## PROBLEM STATEMENT
Find the lines of data that contain the string "prof", then list them.

## DATA ROWS
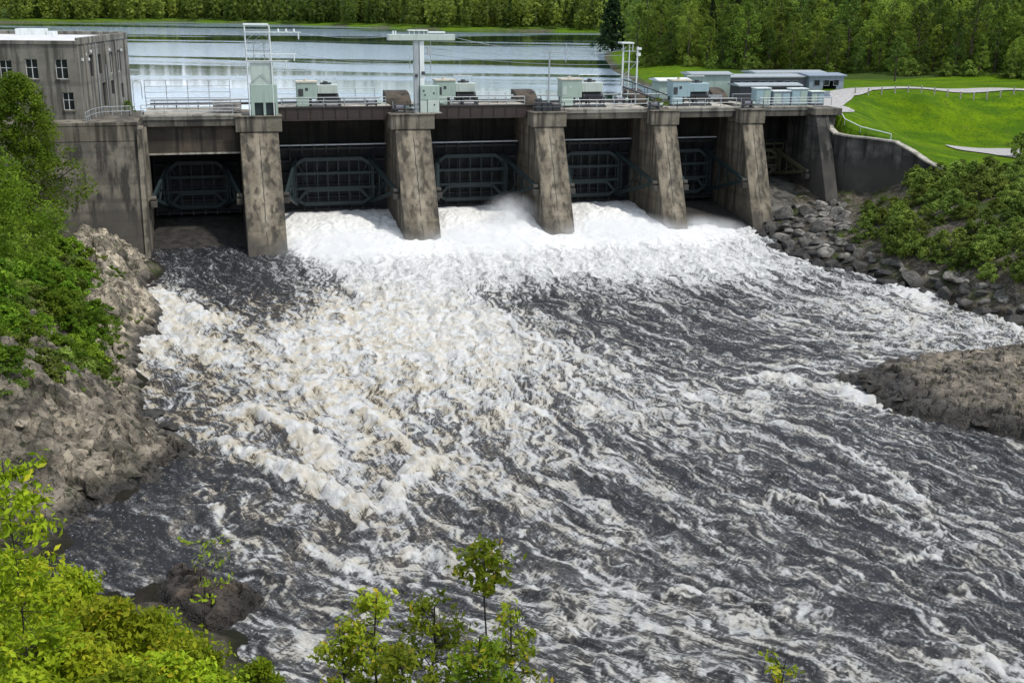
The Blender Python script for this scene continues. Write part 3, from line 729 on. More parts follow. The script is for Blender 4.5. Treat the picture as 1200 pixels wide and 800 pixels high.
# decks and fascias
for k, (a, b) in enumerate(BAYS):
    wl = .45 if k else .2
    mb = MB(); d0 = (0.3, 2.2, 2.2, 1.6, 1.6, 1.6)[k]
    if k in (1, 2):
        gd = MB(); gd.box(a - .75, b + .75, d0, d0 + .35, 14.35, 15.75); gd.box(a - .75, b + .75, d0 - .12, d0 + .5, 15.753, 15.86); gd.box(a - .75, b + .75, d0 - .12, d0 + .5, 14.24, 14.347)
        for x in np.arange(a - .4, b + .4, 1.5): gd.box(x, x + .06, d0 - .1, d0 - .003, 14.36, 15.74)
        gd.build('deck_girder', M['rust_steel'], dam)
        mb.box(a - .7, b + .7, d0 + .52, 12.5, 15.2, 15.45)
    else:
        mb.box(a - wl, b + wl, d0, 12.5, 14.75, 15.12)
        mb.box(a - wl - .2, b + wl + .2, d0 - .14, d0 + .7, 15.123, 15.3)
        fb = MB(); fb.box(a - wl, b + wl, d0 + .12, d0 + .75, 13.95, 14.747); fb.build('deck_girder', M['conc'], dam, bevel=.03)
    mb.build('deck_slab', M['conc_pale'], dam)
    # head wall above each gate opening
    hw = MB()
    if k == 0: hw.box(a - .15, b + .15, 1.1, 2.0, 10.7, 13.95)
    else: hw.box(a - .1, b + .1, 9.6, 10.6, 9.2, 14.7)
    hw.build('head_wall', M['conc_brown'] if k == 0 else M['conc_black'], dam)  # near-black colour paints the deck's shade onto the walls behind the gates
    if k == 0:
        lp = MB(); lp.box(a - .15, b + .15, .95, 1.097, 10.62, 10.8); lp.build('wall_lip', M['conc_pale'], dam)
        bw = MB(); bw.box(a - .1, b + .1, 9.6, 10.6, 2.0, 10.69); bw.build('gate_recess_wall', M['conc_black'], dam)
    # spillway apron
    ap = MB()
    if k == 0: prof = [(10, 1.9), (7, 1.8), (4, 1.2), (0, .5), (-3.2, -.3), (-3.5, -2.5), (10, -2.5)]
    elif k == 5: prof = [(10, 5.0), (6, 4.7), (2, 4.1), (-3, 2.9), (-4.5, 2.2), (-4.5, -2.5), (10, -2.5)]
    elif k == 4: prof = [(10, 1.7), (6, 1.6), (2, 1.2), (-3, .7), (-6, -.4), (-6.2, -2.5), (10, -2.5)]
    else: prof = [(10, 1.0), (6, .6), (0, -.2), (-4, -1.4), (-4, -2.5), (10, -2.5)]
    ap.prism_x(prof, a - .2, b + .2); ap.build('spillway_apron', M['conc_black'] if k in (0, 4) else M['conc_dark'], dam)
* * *
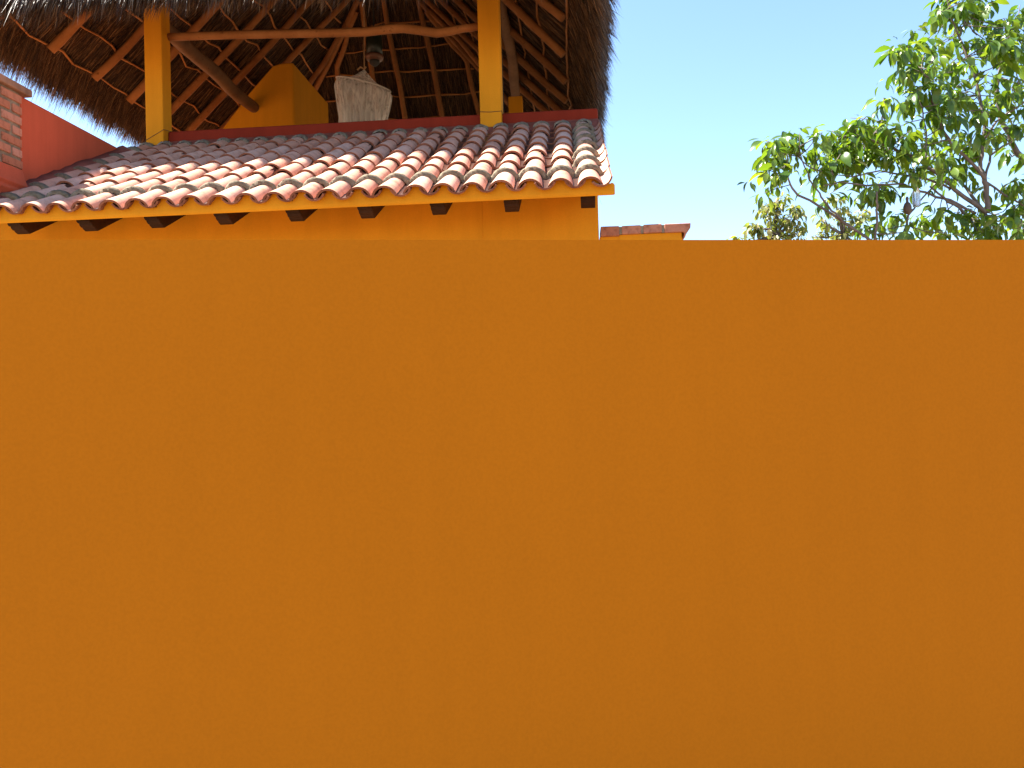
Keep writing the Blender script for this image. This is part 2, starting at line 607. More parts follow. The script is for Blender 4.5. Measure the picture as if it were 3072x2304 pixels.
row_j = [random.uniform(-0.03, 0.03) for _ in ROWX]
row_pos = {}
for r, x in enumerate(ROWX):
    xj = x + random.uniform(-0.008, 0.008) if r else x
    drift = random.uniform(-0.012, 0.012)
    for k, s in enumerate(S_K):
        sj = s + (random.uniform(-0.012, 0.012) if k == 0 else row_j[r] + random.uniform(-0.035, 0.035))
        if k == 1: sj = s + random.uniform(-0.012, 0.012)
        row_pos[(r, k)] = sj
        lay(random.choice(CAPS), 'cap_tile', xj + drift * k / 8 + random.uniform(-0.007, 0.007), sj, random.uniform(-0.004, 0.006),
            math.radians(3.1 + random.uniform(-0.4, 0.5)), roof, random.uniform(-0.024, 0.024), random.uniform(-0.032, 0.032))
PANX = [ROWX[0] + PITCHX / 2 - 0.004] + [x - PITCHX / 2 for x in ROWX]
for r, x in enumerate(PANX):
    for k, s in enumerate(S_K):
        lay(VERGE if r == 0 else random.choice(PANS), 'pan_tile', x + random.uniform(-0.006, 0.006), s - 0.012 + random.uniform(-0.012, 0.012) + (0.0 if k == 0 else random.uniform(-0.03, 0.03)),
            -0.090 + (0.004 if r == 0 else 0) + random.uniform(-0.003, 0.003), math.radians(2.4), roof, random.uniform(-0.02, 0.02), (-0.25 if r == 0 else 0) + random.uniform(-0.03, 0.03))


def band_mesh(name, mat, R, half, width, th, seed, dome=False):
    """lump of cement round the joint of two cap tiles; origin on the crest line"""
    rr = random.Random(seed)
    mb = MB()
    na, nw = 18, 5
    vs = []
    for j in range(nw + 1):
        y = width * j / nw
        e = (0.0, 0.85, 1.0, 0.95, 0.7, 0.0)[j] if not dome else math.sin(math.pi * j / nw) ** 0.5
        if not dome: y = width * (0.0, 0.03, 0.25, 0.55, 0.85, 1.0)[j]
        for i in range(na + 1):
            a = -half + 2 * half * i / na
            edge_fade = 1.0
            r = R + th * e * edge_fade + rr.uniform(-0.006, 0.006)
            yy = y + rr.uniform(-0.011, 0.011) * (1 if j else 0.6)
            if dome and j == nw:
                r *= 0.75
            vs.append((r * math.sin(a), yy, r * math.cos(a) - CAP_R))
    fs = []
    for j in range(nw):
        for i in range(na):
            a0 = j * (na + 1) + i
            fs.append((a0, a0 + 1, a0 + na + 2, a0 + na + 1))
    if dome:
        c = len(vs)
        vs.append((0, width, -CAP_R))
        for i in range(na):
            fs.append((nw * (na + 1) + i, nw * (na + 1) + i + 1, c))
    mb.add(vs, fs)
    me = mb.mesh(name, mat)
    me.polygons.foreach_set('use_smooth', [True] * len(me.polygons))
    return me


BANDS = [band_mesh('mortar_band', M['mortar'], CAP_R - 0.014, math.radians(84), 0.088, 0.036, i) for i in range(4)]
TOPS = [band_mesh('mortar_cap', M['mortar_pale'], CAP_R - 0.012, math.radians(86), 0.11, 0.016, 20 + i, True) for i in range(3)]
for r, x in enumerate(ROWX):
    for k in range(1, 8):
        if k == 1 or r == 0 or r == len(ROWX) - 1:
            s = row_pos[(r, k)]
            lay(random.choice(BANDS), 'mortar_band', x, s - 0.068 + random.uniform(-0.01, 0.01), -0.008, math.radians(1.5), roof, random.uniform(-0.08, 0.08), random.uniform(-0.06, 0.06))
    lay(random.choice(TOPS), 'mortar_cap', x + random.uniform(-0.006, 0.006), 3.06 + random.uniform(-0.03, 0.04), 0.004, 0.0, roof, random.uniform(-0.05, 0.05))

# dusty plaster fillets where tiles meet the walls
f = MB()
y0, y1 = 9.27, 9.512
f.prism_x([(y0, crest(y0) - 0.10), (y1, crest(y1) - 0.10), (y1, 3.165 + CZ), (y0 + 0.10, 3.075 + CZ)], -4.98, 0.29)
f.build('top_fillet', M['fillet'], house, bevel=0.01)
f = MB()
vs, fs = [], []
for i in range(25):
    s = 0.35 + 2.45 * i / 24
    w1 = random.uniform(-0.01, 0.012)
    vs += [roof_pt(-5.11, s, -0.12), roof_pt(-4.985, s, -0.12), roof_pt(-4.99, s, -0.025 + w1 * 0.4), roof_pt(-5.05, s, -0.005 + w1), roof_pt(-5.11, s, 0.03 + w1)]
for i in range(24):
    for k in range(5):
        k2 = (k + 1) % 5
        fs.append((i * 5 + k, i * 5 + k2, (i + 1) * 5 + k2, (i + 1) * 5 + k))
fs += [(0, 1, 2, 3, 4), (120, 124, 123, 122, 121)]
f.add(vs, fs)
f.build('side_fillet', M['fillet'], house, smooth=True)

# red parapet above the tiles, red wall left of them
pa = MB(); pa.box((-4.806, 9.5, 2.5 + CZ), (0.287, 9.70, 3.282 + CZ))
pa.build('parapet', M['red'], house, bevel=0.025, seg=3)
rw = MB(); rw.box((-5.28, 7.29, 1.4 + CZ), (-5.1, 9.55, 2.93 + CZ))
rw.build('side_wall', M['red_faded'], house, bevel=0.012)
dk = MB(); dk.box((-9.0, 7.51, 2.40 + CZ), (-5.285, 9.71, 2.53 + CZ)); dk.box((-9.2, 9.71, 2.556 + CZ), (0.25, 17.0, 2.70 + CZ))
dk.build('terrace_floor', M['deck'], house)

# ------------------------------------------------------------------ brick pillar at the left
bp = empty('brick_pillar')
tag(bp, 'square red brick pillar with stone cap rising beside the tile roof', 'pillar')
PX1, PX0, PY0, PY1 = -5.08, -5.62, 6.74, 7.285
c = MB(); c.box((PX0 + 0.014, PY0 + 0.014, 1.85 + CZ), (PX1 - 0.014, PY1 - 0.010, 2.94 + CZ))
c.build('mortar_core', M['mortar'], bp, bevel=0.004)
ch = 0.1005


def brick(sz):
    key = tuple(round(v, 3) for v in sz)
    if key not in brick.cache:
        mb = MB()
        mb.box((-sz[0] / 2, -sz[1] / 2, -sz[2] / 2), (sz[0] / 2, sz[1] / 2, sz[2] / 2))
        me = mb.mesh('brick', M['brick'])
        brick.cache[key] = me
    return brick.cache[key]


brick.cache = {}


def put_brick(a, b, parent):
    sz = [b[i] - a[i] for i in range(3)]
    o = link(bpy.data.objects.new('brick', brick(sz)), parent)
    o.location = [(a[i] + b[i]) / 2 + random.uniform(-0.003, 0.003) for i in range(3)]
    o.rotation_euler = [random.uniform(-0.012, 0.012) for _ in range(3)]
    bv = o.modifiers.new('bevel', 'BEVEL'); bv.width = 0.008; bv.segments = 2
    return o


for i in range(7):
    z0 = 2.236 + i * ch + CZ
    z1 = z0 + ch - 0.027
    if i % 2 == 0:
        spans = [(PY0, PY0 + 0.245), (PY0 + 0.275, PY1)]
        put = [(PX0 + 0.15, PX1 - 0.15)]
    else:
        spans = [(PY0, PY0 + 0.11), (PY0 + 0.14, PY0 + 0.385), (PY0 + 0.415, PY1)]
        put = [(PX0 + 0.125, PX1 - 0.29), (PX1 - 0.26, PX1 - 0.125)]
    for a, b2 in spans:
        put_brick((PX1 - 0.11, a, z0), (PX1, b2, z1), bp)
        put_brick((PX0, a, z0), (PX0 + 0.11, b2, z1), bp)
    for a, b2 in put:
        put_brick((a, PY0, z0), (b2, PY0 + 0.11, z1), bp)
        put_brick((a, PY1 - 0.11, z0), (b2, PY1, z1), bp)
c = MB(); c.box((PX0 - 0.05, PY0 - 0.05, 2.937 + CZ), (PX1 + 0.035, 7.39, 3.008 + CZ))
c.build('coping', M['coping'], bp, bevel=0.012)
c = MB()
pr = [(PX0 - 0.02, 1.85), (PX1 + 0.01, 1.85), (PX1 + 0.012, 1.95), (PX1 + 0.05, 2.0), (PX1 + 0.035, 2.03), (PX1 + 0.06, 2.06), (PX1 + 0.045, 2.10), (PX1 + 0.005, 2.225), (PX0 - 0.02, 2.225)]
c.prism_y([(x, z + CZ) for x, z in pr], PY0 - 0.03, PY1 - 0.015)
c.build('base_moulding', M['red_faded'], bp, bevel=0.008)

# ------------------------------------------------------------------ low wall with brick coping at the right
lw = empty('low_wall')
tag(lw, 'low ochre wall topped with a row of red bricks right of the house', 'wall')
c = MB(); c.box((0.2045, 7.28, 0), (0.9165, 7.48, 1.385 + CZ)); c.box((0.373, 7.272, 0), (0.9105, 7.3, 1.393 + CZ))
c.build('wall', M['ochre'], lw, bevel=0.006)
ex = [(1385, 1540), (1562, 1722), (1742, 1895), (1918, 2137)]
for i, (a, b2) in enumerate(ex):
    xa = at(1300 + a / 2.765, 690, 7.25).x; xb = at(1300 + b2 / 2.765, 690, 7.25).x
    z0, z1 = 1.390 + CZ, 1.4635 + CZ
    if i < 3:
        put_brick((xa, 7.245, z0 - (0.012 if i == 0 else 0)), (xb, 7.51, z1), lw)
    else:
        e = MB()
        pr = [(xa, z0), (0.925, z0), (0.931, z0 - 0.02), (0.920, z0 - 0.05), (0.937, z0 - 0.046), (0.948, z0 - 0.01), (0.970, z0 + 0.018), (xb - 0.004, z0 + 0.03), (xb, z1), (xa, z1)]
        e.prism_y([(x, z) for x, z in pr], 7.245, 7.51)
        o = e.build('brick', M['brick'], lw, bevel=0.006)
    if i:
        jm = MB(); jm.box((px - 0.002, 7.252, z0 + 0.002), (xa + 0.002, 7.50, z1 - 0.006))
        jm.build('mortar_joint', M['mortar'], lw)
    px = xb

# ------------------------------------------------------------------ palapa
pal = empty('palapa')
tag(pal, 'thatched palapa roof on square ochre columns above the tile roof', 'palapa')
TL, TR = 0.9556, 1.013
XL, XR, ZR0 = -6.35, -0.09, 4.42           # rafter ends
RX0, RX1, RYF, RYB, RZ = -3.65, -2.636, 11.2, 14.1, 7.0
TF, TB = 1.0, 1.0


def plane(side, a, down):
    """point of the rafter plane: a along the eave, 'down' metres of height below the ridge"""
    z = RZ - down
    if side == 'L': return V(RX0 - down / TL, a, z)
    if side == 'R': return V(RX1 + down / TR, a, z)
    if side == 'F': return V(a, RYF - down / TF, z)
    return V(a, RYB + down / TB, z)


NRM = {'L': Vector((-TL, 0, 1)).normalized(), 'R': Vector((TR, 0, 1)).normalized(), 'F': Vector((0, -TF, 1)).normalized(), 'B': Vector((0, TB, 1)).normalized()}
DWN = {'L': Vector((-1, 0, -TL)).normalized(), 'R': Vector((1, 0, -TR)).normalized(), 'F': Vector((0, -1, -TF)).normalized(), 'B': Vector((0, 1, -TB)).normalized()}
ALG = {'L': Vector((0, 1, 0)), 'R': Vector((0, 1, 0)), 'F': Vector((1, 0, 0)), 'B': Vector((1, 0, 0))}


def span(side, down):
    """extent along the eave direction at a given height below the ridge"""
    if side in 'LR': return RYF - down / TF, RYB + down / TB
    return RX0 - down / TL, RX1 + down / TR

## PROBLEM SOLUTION
    if k == 0: prof = [(10, 1.9), (7, 1.8), (4, 1.2), (0, .5), (-3.2, -.3), (-3.5, -2.5), (10, -2.5)]
    elif k == 5: prof = [(10, 5.0), (6, 4.7), (2, 4.1), (-3, 2.9), (-4.5, 2.2), (-4.5, -2.5), (10, -2.5)]
    elif k == 4: prof = [(10, 1.7), (6, 1.6), (2, 1.2), (-3, .7), (-6, -.4), (-6.2, -2.5), (10, -2.5)]
    else: prof = [(10, 1.0), (6, .6), (0, -.2), (-4, -1.4), (-4, -2.5), (10, -2.5)]
    ap.prism_x(prof, a - .2, b + .2); ap.build('spillway_apron', M['conc_black'] if k in (0, 4) else M['conc_dark'], dam)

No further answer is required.